Required work.
The line holding "return Vector((d.x * t, Y, CZ + d.z * t))" is the last one to output; start at the first line of the data, keep every line in between exactly, and leave out pictures.

Dataset excerpt.
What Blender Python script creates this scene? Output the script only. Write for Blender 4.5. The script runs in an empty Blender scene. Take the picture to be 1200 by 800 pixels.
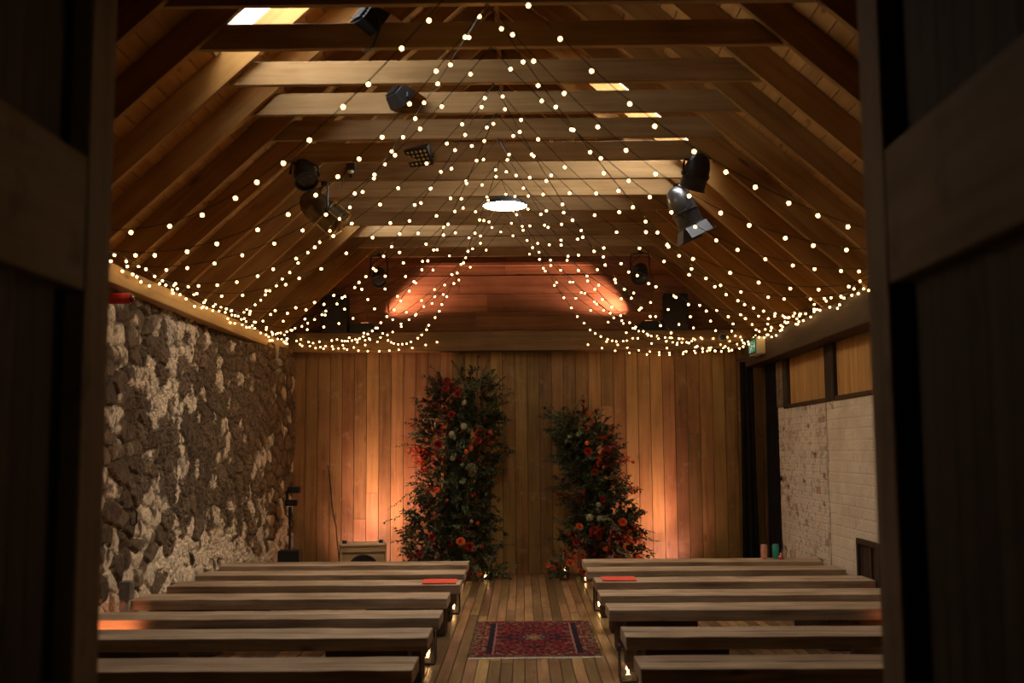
import bpy, bmesh, math, random
import numpy as np
from mathutils import Vector, Matrix, Euler, noise
random.seed(11)
rng = np.random.default_rng(11)
SC = bpy.context.scene
COL = SC.collection
PI = math.pi

# ------------------------------------------------------------------ camera model
F = 1280.0
CZ = 1.6
PITCH = math.atan(128 / F)
YAW = math.atan(12 / (F / math.cos(PITCH)))
ROLL = math.radians(.4)
_f = Vector((-math.sin(YAW) * math.cos(PITCH), math.cos(YAW) * math.cos(PITCH), math.sin(PITCH)))
_r = Vector((math.cos(YAW), math.sin(YAW), 0))
_u = _r.cross(_f)

def ray(px, py):
    u = (px - 600) / F
    v = (400 - py) / F
    c, s = math.cos(ROLL), math.sin(ROLL)
    u, v = u * c + v * s, -u * s + v * c
    return _f + _r * u + _u * v

def at_y(px, py, Y):
    d = ray(px, py)
    t = Y / d.y
    return Vector((d.x * t, Y, CZ + d.z * t))

# ------------------------------------------------------------------ mesh builder
class MB:
    def __init__(self):
        self.v = []
        self.f = []
    def add(self, vs, fs):
        n = len(self.v)
        self.v += [tuple(p) for p in vs]
        self.f += [tuple(i + n for i in f) for f in fs]
    def box(self, x0, x1, y0, y1, z0, z1, M=None):
        vs = [(x0, y0, z0), (x1, y0, z0), (x1, y1, z0), (x0, y1, z0), (x0, y0, z1), (x1, y0, z1), (x1, y1, z1), (x0, y1, z1)]
        if M is not None:
            vs = [M @ Vector(p) for p in vs]
        self.add(vs, [(0, 3, 2, 1), (4, 5, 6, 7), (0, 1, 5, 4), (1, 2, 6, 5), (2, 3, 7, 6), (3, 0, 4, 7)])
    def hexa(self, a, b):
        """solid between quad a and quad b"""
        self.add(list(a) + list(b), [(3, 2, 1, 0), (4, 5, 6, 7), (0, 1, 5, 4), (1, 2, 6, 5), (2, 3, 7, 6), (3, 0, 4, 7)])
    def prism(self, pts, y0, y1):
        """polygon in x,z extruded along y"""
        n = len(pts)
        vs = [(x, y0, z) for x, z in pts] + [(x, y1, z) for x, z in pts]
        fs = [tuple(range(n)), tuple(range(2 * n - 1, n - 1, -1))]
        fs += [((i + 1) % n, i, n + i, n + (i + 1) % n) for i in range(n)]
        self.add(vs, fs)
    def tube(self, path, r, n=6, cap=True):
        path = [Vector(p) for p in path]
        rs = r if isinstance(r, (list, tuple)) else [r] * len(path)
        vs = []
        prev = None
        for i, p in enumerate(path):
            t = (path[min(i + 1, len(path) - 1)] - path[max(i - 1, 0)]).normalized()
            if prev is None:
                a = t.orthogonal().normalized()
            else:
                a = (prev - t * prev.dot(t))
                a = a.normalized() if a.length > 1e-6 else t.orthogonal().normalized()
            prev = a
            b = t.cross(a)
            for k in range(n):
                w = 2 * PI * k / n
                vs.append(p + (a * math.cos(w) + b * math.sin(w)) * rs[i])
        fs = []
        for i in range(len(path) - 1):
            for k in range(n):
                k2 = (k + 1) % n
                fs.append((i * n + k, i * n + k2, (i + 1) * n + k2, (i + 1) * n + k))
        if cap:
            fs.append(tuple(range(n - 1, -1, -1)))
            fs.append(tuple((len(path) - 1) * n + k for k in range(n)))
        self.add(vs, fs)
    def lathe(self, prof, n=20, M=None, cap0=True, cap1=True):
        """profile [(r,z)] about z"""
        vs = []
        for r, z in prof:
            for k in range(n):
                w = 2 * PI * k / n
                p = Vector((r * math.cos(w), r * math.sin(w), z))
                vs.append(M @ p if M is not None else p)
        fs = []
        for i in range(len(prof) - 1):
            for k in range(n):
                k2 = (k + 1) % n
                fs.append((i * n + k, i * n + k2, (i + 1) * n + k2, (i + 1) * n + k))
        if cap0:
            fs.append(tuple(range(n - 1, -1, -1)))
        if cap1:
            fs.append(tuple((len(prof) - 1) * n + k for k in range(n)))
        self.add(vs, fs)
    def build(self, name, mat, parent=None, smooth=False, bevel=0, loc=None):
        me = bpy.data.meshes.new(name)
        me.from_pydata(self.v, [], self.f)
        me.update()
        bm = bmesh.new()
        bm.from_mesh(me)
        bmesh.ops.recalc_face_normals(bm, faces=bm.faces)
        bm.to_mesh(me)
        bm.free()
        if smooth:
            for p in me.polygons:
                p.use_smooth = True
            me.set_sharp_from_angle(angle=math.radians(40))
        if mat:
            me.materials.append(mat)
        o = bpy.data.objects.new(name, me)
        COL.objects.link(o)
        if parent:
            o.parent = parent
        if loc is not None:
            o.location = loc
        if bevel:
            m = o.modifiers.new('bevel', 'BEVEL')
            m.width = bevel
            m.segments = 2
            m.limit_method = 'ANGLE'
        return o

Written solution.
What Blender Python script creates this scene? Output the script only. Write for Blender 4.5. The script runs in an empty Blender scene. Take the picture to be 1200 by 800 pixels.
import bpy, bmesh, math, random
import numpy as np
from mathutils import Vector, Matrix, Euler, noise
random.seed(11)
rng = np.random.default_rng(11)
SC = bpy.context.scene
COL = SC.collection
PI = math.pi

# ------------------------------------------------------------------ camera model
F = 1280.0
CZ = 1.6
PITCH = math.atan(128 / F)
YAW = math.atan(12 / (F / math.cos(PITCH)))
ROLL = math.radians(.4)
_f = Vector((-math.sin(YAW) * math.cos(PITCH), math.cos(YAW) * math.cos(PITCH), math.sin(PITCH)))
_r = Vector((math.cos(YAW), math.sin(YAW), 0))
_u = _r.cross(_f)

def ray(px, py):
    u = (px - 600) / F
    v = (400 - py) / F
    c, s = math.cos(ROLL), math.sin(ROLL)
    u, v = u * c + v * s, -u * s + v * c
    return _f + _r * u + _u * v

def at_y(px, py, Y):
    d = ray(px, py)
    t = Y / d.y
    return Vector((d.x * t, Y, CZ + d.z * t))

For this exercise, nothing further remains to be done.